Sentiment in stock markets was hurt by news that Japan's factory production fell a worse-than-expected 1.2% in February - its first decline in three months - as demand for exports weakened.

There was also anxiety ahead of the release of an official gauge of China's manufacturing known as the Purchasing Managers Index. A smaller private sector index released earlier this month showed that manufacturing had continued to contract.

Dariusz Kowalczyk, a senior economist at Credit Agricole CIB in Hong Kong, said he expected to see a modest decline in China's manufacturing for March.

"This will sustain concerns over whether China's landing remains soft," he said, as opposed to an abrupt, hard landing that would jolt the global economy.

The Nikkei 225 index in Tokyo fell 0.4% to 10,073.75.
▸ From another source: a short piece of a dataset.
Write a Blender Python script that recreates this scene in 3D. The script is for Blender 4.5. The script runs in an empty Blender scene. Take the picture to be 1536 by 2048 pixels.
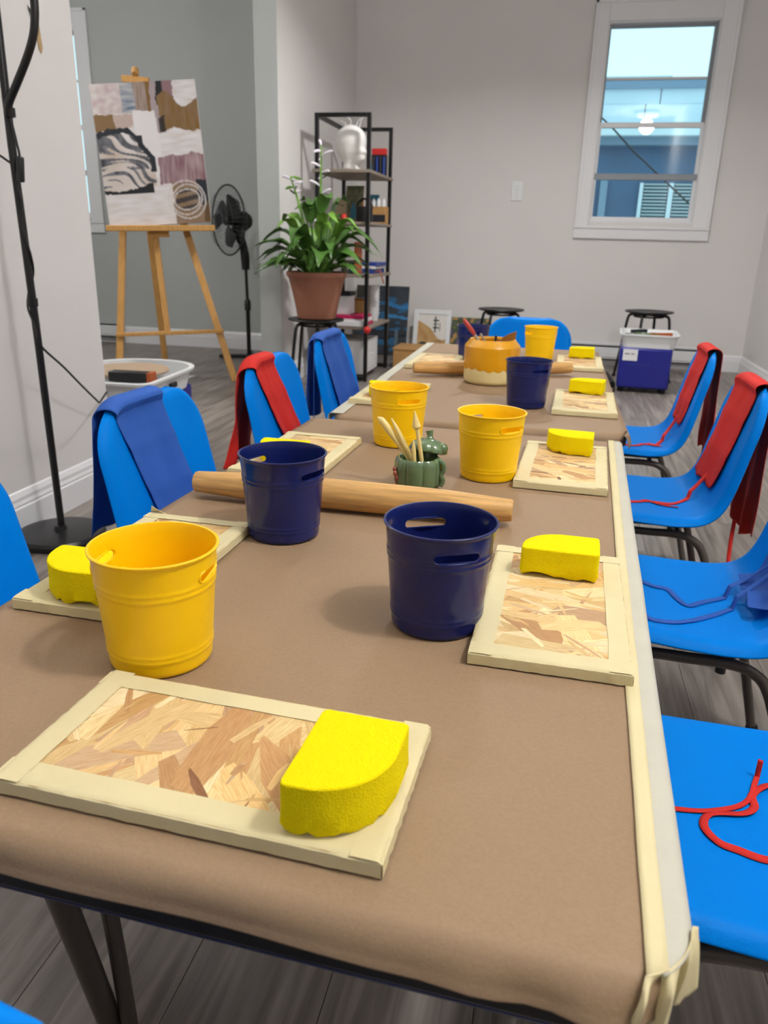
import bpy, bmesh, math, random
from mathutils import Vector, Matrix, noise
random.seed(7)
S = bpy.context.scene
C = S.collection
PI = math.pi
def rad(a): return math.radians(a)

# ------------------------------------------------------------------ camera
yaw, pitch, roll = rad(-11.86), rad(19.28), rad(-1.54)
fw = Vector((math.sin(yaw)*math.cos(pitch), math.cos(yaw)*math.cos(pitch), -math.sin(pitch)))
rt = Vector((math.cos(yaw), -math.sin(yaw), 0)); dn = fw.cross(rt)
r2 = math.cos(roll)*rt + math.sin(roll)*dn; d2 = -math.sin(roll)*rt + math.cos(roll)*dn
cam = bpy.data.objects.new('camera', bpy.data.cameras.new('camera')); C.objects.link(cam)
m = Matrix((( r2.x, -d2.x, -fw.x, 0), (r2.y, -d2.y, -fw.y, 0), (r2.z, -d2.z, -fw.z, .88), (0, 0, 0, 1)))
cam.matrix_world = m
cam.data.sensor_fit = 'VERTICAL'; cam.data.sensor_height = 36; cam.data.lens = 1540/2048*36
cam.data.clip_start = .02
cam.data.dof.use_dof = True; cam.data.dof.focus_distance = .80; cam.data.dof.aperture_fstop = 11
S.camera = cam

# ------------------------------------------------------------------ world, lights, exposure
W = bpy.data.worlds.new('world'); S.world = W; W.use_nodes = True
wb = W.node_tree.nodes['Background']; wb.inputs[0].default_value = (.62, .93, 1.0, 1); wb.inputs[1].default_value = 1.5
S.view_settings.view_transform = 'Standard'; S.view_settings.look = 'None'
S.view_settings.exposure = 0.0; S.view_settings.gamma = 1.0; S.view_settings.use_curve_mapping = False
CEIL = 2.72
LAMPS = [(1.0, .45, 80), (-.2, 4.25, 40), (-.6, -1.9, 8)]      # ceiling light positions and watts; the last is added fill behind the viewer
BACKFILL = [(-3.7, 3.3, 84)]  # unseen lamp added to brighten the back room
LIGHTCOL = (1.0, .985, .97)
for lx, ly, lw in LAMPS + BACKFILL:
    if ly == 4.25:
        L = bpy.data.lights.new('ceiling_lamp_light', 'AREA'); L.shape = 'DISK'; L.size = .26; L.spread = rad(150)
    else:
        L = bpy.data.lights.new('ceiling_lamp_light', 'POINT'); L.shadow_soft_size = .10
    L.energy = lw; L.color = LIGHTCOL
    o = bpy.data.objects.new('ceiling_lamp_light', L); C.objects.link(o); o.location = (lx, ly, CEIL - (.095 if ly == 4.25 else .20))

# ------------------------------------------------------------------ helpers
def lin(h):
    if isinstance(h, str):
        h = [int(h[i:i+2], 16) for i in (0, 2, 4)]
    return tuple((v/255/12.92 if v/255 <= .04045 else ((v/255+.055)/1.055)**2.4) for v in h)

def pm(name, col, rough=.5, spec=.5, var=0., vs=8., bump=0., bs=120., metal=0., coat=0., sss=0., stretch=None):
    mt = bpy.data.materials.new(name); mt.use_nodes = True
    nt = mt.node_tree; b = nt.nodes['Principled BSDF']
    col = lin(col) if isinstance(col, (str, list)) else col
    b.inputs['Base Color'].default_value = (*col, 1); b.inputs['Roughness'].default_value = rough
    b.inputs['Specular IOR Level'].default_value = spec; b.inputs['Metallic'].default_value = metal
    b.inputs['Coat Weight'].default_value = coat
    if sss:
        b.inputs['Subsurface Weight'].default_value = sss; b.inputs['Subsurface Radius'].default_value = (.01, .008, .002)
    tc = nt.nodes.new('ShaderNodeTexCoord'); src = tc.outputs['Object']
    if stretch:
        mp = nt.nodes.new('ShaderNodeMapping'); mp.inputs['Scale'].default_value = stretch
        nt.links.new(src, mp.inputs[0]); src = mp.outputs[0]
    if var:
        n = nt.nodes.new('ShaderNodeTexNoise'); n.inputs['Scale'].default_value = vs; n.inputs['Detail'].default_value = 5
        r = nt.nodes.new('ShaderNodeValToRGB'); r.color_ramp.elements[0].position = .3; r.color_ramp.elements[1].position = .7
        r.color_ramp.elements[0].color = (*[max(0, c*(1-var)) for c in col], 1)
        r.color_ramp.elements[1].color = (*[min(1, c*(1+var)) for c in col], 1)
        nt.links.new(src, n.inputs['Vector']); nt.links.new(n.outputs['Fac'], r.inputs[0]); nt.links.new(r.outputs[0], b.inputs['Base Color'])
    if bump:
        n2 = nt.nodes.new('ShaderNodeTexNoise'); n2.inputs['Scale'].default_value = bs; n2.inputs['Detail'].default_value = 3
        bp = nt.nodes.new('ShaderNodeBump'); bp.inputs['Strength'].default_value = bump; bp.inputs['Distance'].default_value = .002
        nt.links.new(src, n2.inputs['Vector']); nt.links.new(n2.outputs['Fac'], bp.inputs['Height']); nt.links.new(bp.outputs[0], b.inputs['Normal'])
    return mt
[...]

Hong Kong's Hang Seng fell 0.8% to 20,448.97, stung by a sharp sell-off in shares of Sun Hung Kai Properties. Its stock plummeted 11.5% after Thomas and Raymond Kwok, the two billionaire brothers who run the territory's biggest property developer, were arrested in a corruption probe along with a former senior government official.

South Korea's Kospi index was little changed at 2,014.44. Mainland Chinese shares were mixed and Australia's S&P/ASX 200 rose 0.1% to 4,342.30.

Jackson Wong, vice president at Tanrich Securities in Hong Kong, said some of the market downdraft could be attributed to selling by traders trying to tidy up their portfolios as the quarter ends.

"They unload their underperforming stocks, especially the ones with scandals," he said.

"Some second or third tier stocks are being sold off a lot. They don't want to show clients that they hold these kinds of stocks."

Lesser markets fared better, with benchmarks in Singapore, Taiwan, and Indonesia rising.

Meanwhile, Hong Kong-listed Industrial & Commercial Bank of China, the country's biggest state-owned lender, jumped 1.8% after saying its 2011 profit increased 26.2% despite a slowing economy and government lending controls.

On Thursday, European markets were pummelled as workers took to the streets of Spain to protest spending cuts. The government is expected to announce massive spending cuts and tax hikes to prevent a disabling debt crisis like the one that forced Greece to plead for staggering bailouts.

Wall Street ended mixed after a session of choppy trading.

The Dow Jones industrial average closed up 0.2% at 13,145.82. The Standard & Poor's 500 added 0.2% to 1,403.28.

The Nasdaq composite index ceded 0.3% to 3,095.36.